Lower inflation target set to reshape Rand’s long-term path
South Africa’s new lower inflation target is giving the rand fresh momentum, with policymakers and analysts agreeing it could curb a long-term track record of weakness.
Africa’s largest economy last month formally adopted a 3% inflation target long championed by central bank Governor Lesetja Kganyago, aligning the goal more closely with trading partners. The shift — replacing the 3% to 6% target band in place since the turn of the century — has helped pull 10-year bond yields to 2017 lows and put the rand on track for its strongest year against the dollar since 2009.
“Inflation differentials are very important for long-run exchange rates,” David Fowkes, a member of the central bank’s monetary policy committee, said at a media lunch last month. “This idea that the rand is always weak is basically a policy decision that we made to have a high inflation target.”
Now that it’s been lowered, “I’m sure we’ll get some volatility, I’m sure there’s still going to be shocks, but you just shouldn’t have the same kind of trend depreciation over long periods of time,” Fowkes said.
The new goal is likely to curtail long-term rand depreciation by keeping South Africa’s inflation closer to that of other nations, reducing the need for the currency to weaken to maintain purchasing power parity — the prices of similar goods and services across countries — according to research by RMB Morgan Stanley analysts including Arnav Gupta and David Cueva.
The new goal may also help reduce the real effective exchange rate — the currency’s price-adjusted value — which would benefit the economy, they said.
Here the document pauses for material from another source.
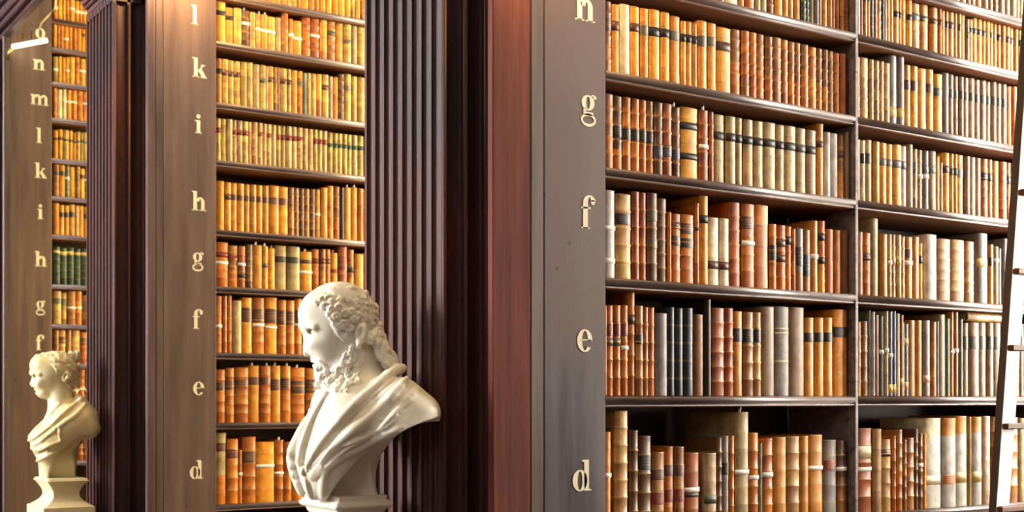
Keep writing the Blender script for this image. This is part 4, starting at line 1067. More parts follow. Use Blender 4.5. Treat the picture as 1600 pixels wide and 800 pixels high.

Over the past 20 years, the rand has weakened about 7% a year against the dollar, with an estimated 12 basis points of pass-through for every 1% move, that slide may have added about 80 basis points to headline inflation, the analysts said.
“Given the currency’s volatility, this further increases the risk premium embedded in rates, pushing markets to price higher front-end yields,” they wrote. “A slower pace of depreciation would help to reduce this risk premium and support lower real rates.”